Brief. Please write out the complete listing that follows, exactly as it reads.
━━━━━━━━
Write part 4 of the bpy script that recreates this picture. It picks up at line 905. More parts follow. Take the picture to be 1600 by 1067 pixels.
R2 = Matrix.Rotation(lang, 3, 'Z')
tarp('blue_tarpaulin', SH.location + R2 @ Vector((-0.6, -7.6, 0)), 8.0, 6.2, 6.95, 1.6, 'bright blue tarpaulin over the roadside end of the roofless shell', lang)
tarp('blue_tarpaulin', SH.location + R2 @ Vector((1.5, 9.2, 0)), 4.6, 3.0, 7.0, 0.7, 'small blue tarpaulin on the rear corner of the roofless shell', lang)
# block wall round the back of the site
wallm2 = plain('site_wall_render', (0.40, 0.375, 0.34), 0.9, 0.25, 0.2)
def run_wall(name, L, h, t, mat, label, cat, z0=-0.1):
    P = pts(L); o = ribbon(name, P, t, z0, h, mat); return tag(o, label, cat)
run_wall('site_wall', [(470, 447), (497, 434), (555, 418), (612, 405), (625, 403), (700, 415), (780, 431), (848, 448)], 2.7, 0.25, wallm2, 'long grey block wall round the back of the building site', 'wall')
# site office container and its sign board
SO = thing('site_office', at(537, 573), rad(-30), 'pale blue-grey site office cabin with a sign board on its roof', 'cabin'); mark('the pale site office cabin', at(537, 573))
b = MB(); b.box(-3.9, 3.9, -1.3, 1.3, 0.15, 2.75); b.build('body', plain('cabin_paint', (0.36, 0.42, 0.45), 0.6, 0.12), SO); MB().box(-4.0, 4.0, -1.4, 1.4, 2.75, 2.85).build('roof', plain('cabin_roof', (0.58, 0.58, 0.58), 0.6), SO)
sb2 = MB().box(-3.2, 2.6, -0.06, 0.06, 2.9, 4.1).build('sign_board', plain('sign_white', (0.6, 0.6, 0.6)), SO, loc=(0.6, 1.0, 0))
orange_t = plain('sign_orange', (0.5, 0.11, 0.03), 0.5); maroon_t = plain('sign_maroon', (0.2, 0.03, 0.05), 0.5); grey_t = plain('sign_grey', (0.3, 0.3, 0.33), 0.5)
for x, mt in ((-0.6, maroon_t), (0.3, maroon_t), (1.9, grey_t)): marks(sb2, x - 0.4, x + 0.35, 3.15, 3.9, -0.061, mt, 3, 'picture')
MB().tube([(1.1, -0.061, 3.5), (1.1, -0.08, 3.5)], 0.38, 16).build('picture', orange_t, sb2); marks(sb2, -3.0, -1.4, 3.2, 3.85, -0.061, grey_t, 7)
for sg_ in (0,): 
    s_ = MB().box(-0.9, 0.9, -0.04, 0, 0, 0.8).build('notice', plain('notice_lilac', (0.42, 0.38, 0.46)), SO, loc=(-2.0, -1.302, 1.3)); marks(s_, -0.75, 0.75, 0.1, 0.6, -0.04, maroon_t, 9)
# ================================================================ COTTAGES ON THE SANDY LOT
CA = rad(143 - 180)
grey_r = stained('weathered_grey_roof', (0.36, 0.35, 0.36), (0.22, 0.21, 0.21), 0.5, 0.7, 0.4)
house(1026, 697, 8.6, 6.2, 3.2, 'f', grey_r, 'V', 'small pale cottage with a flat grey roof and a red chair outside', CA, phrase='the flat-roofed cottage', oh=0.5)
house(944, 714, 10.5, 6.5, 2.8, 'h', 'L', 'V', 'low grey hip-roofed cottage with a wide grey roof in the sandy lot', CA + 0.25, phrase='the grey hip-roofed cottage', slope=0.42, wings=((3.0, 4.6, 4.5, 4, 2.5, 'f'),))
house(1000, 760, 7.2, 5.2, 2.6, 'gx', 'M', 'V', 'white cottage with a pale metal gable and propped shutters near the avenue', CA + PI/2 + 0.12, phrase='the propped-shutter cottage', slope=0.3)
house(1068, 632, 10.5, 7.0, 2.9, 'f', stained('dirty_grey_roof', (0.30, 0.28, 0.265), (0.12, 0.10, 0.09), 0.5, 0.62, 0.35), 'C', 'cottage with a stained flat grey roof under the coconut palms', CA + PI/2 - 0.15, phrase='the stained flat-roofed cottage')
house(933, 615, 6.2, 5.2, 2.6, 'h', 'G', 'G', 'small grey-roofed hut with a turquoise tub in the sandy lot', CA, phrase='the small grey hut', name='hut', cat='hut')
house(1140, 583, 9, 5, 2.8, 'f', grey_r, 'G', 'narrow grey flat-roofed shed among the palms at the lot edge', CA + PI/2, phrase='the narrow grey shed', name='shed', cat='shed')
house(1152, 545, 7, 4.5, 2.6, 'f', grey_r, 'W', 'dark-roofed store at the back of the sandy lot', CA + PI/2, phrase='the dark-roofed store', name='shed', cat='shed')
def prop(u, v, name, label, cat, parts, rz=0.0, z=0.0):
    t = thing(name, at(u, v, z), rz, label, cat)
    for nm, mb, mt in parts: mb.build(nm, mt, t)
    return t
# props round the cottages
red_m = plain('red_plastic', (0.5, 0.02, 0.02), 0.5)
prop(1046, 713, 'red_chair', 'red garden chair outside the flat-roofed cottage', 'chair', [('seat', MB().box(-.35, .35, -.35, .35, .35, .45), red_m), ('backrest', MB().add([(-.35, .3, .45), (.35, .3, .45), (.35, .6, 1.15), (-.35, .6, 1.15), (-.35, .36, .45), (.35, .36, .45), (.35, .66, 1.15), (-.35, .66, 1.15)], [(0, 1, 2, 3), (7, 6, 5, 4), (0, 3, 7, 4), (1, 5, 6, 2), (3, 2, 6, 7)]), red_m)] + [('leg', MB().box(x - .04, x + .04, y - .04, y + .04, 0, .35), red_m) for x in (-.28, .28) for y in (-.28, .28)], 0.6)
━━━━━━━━
Exercise result.
Write part 4 of the bpy script that recreates this picture. It picks up at line 905. More parts follow. Take the picture to be 1600 by 1067 pixels.
R2 = Matrix.Rotation(lang, 3, 'Z')
tarp('blue_tarpaulin', SH.location + R2 @ Vector((-0.6, -7.6, 0)), 8.0, 6.2, 6.95, 1.6, 'bright blue tarpaulin over the roadside end of the roofless shell', lang)
tarp('blue_tarpaulin', SH.location + R2 @ Vector((1.5, 9.2, 0)), 4.6, 3.0, 7.0, 0.7, 'small blue tarpaulin on the rear corner of the roofless shell', lang)
# block wall round the back of the site
wallm2 = plain('site_wall_render', (0.40, 0.375, 0.34), 0.9, 0.25, 0.2)
def run_wall(name, L, h, t, mat, label, cat, z0=-0.1):
    P = pts(L); o = ribbon(name, P, t, z0, h, mat); return tag(o, label, cat)
run_wall('site_wall', [(470, 447), (497, 434), (555, 418), (612, 405), (625, 403), (700, 415), (780, 431), (848, 448)], 2.7, 0.25, wallm2, 'long grey block wall round the back of the building site', 'wall')
# site office container and its sign board
SO = thing('site_office', at(537, 573), rad(-30), 'pale blue-grey site office cabin with a sign board on its roof', 'cabin'); mark('the pale site office cabin', at(537, 573))
b = MB(); b.box(-3.9, 3.9, -1.3, 1.3, 0.15, 2.75); b.build('body', plain('cabin_paint', (0.36, 0.42, 0.45), 0.6, 0.12), SO); MB().box(-4.0, 4.0, -1.4, 1.4, 2.75, 2.85).build('roof', plain('cabin_roof', (0.58, 0.58, 0.58), 0.6), SO)
sb2 = MB().box(-3.2, 2.6, -0.06, 0.06, 2.9, 4.1).build('sign_board', plain('sign_white', (0.6, 0.6, 0.6)), SO, loc=(0.6, 1.0, 0))
orange_t = plain('sign_orange', (0.5, 0.11, 0.03), 0.5); maroon_t = plain('sign_maroon', (0.2, 0.03, 0.05), 0.5); grey_t = plain('sign_grey', (0.3, 0.3, 0.33), 0.5)
for x, mt in ((-0.6, maroon_t), (0.3, maroon_t), (1.9, grey_t)): marks(sb2, x - 0.4, x + 0.35, 3.15, 3.9, -0.061, mt, 3, 'picture')
MB().tube([(1.1, -0.061, 3.5), (1.1, -0.08, 3.5)], 0.38, 16).build('picture', orange_t, sb2); marks(sb2, -3.0, -1.4, 3.2, 3.85, -0.061, grey_t, 7)
for sg_ in (0,): 
    s_ = MB().box(-0.9, 0.9, -0.04, 0, 0, 0.8).build('notice', plain('notice_lilac', (0.42, 0.38, 0.46)), SO, loc=(-2.0, -1.302, 1.3)); marks(s_, -0.75, 0.75, 0.1, 0.6, -0.04, maroon_t, 9)
# ================================================================ COTTAGES ON THE SANDY LOT
CA = rad(143 - 180)
grey_r = stained('weathered_grey_roof', (0.36, 0.35, 0.36), (0.22, 0.21, 0.21), 0.5, 0.7, 0.4)
house(1026, 697, 8.6, 6.2, 3.2, 'f', grey_r, 'V', 'small pale cottage with a flat grey roof and a red chair outside', CA, phrase='the flat-roofed cottage', oh=0.5)
house(944, 714, 10.5, 6.5, 2.8, 'h', 'L', 'V', 'low grey hip-roofed cottage with a wide grey roof in the sandy lot', CA + 0.25, phrase='the grey hip-roofed cottage', slope=0.42, wings=((3.0, 4.6, 4.5, 4, 2.5, 'f'),))
house(1000, 760, 7.2, 5.2, 2.6, 'gx', 'M', 'V', 'white cottage with a pale metal gable and propped shutters near the avenue', CA + PI/2 + 0.12, phrase='the propped-shutter cottage', slope=0.3)
house(1068, 632, 10.5, 7.0, 2.9, 'f', stained('dirty_grey_roof', (0.30, 0.28, 0.265), (0.12, 0.10, 0.09), 0.5, 0.62, 0.35), 'C', 'cottage with a stained flat grey roof under the coconut palms', CA + PI/2 - 0.15, phrase='the stained flat-roofed cottage')
house(933, 615, 6.2, 5.2, 2.6, 'h', 'G', 'G', 'small grey-roofed hut with a turquoise tub in the sandy lot', CA, phrase='the small grey hut', name='hut', cat='hut')
house(1140, 583, 9, 5, 2.8, 'f', grey_r, 'G', 'narrow grey flat-roofed shed among the palms at the lot edge', CA + PI/2, phrase='the narrow grey shed', name='shed', cat='shed')
house(1152, 545, 7, 4.5, 2.6, 'f', grey_r, 'W', 'dark-roofed store at the back of the sandy lot', CA + PI/2, phrase='the dark-roofed store', name='shed', cat='shed')
def prop(u, v, name, label, cat, parts, rz=0.0, z=0.0):
    t = thing(name, at(u, v, z), rz, label, cat)
    for nm, mb, mt in parts: mb.build(nm, mt, t)
    return t
# props round the cottages
red_m = plain('red_plastic', (0.5, 0.02, 0.02), 0.5)
prop(1046, 713, 'red_chair', 'red garden chair outside the flat-roofed cottage', 'chair', [('seat', MB().box(-.35, .35, -.35, .35, .35, .45), red_m), ('backrest', MB().add([(-.35, .3, .45), (.35, .3, .45), (.35, .6, 1.15), (-.35, .6, 1.15), (-.35, .36, .45), (.35, .36, .45), (.35, .66, 1.15), (-.35, .66, 1.15)], [(0, 1, 2, 3), (7, 6, 5, 4), (0, 3, 7, 4), (1, 5, 6, 2), (3, 2, 6, 7)]), red_m)] + [('leg', MB().box(x - .04, x + .04, y - .04, y + .04, 0, .35), red_m) for x in (-.28, .28) for y in (-.28, .28)], 0.6)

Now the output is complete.